GridX's pitch to utilities is essentially: stop trying to bolt new complexity onto old systems. Use an enterprise rate platform built for the new reality. Black's advice to utilities contemplating time-of-use rates? "Leverage fit for purpose tools" - meaning stop managing rate design in spreadsheets and implement systems that can actually keep pace with the market.

GridX Funding History - Total: $68.7M
Seed
~$4M
Series A
~$10M
Series B
~$15M
Series C
$40M

The Podcast: With Great Power

With Great Power

Hosted by Chris Black. Stories about technology, climate, security, and the economic shifts reshaping utilities and the energy industry.

#1 Energy Podcasts #1 Sustainability #1 Climate Change

Black hosts GridX's podcast "With Great Power" - which reached simultaneous #1 rankings in Energy, Sustainability, and Climate Change podcasts on Goodpods. The show focuses on the technology, economics, and policy shifts reshaping utilities. It is a good artifact for understanding how Black actually thinks: direct, technically precise, never oversimplified. He also appeared as a guest on Episode 130 of the Climate Champions Podcast.

Culture as Infrastructure

Black's approach to building teams is consistent with his approach to building software: remove friction, hire for alignment, then step back. "Culture means hiring mission-aligned, value-aligned, smart people - and then getting out of the way," he has said. He is explicit that he wants every employee thinking about how to make the company work better - not just executing their function, but actively improving the system they're part of.

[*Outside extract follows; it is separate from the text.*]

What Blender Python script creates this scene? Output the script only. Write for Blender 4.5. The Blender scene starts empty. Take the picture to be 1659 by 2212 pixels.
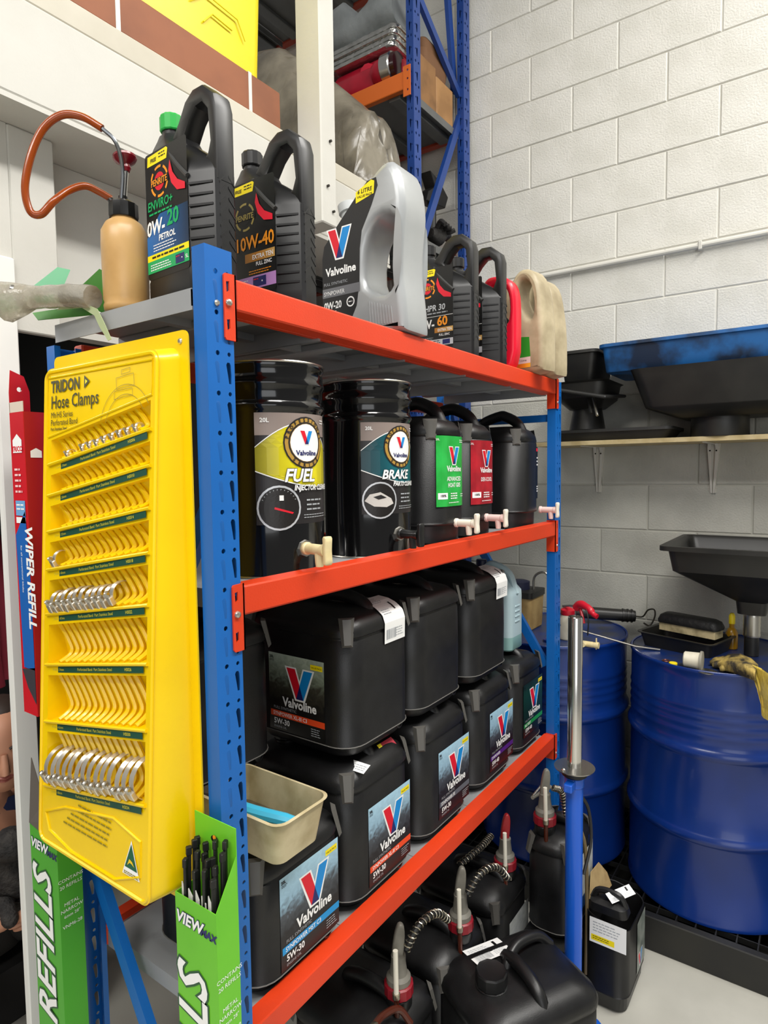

That philosophy maps onto how GridX scaled. When the company announced three senior hires in August 2024 - Michael Wimert as VP of Strategic Accounts, Dave Siravo as VP of Sales for the US South, and Michael Pirro as Senior Director of Rate Design - Black framed it as an enabling move, not a control move. "GridX has been experiencing tremendous growth, and to support that growth we have brought three amazing people on to our team."

The company sits at roughly 120 employees and $15.4 million in annual revenue - numbers that point to a business still in the building phase, but building on a foundation that serves 19 million homes and businesses across North America. That gap between infrastructure footprint and company size is either a growth story or a leverage story. Black reads it as both.


The Graphic Design Footnote

Black studied computer science at the University of Arkansas with a minor in mathematics - a standard-issue engineering background. The less standard part: he also took coursework in graphic design. It is a small detail, but it keeps surfacing in how he talks about the work. The recurring emphasis on making energy concepts visually and financially legible, the insistence that complexity must be translated rather than just managed - these feel downstream of someone who learned, at some point, that how you present information is part of the information.

After nearly 30 years in technology - spanning founding, operating, acquiring, investing, and now leading - Black runs a company that processes more energy billing transactions in a single day than most mid-sized countries have households. That specific, unglamorous fact is probably the most accurate proxy for what he has built.

"The rate itself is one of the most powerful tools utilities can use to align with the demand."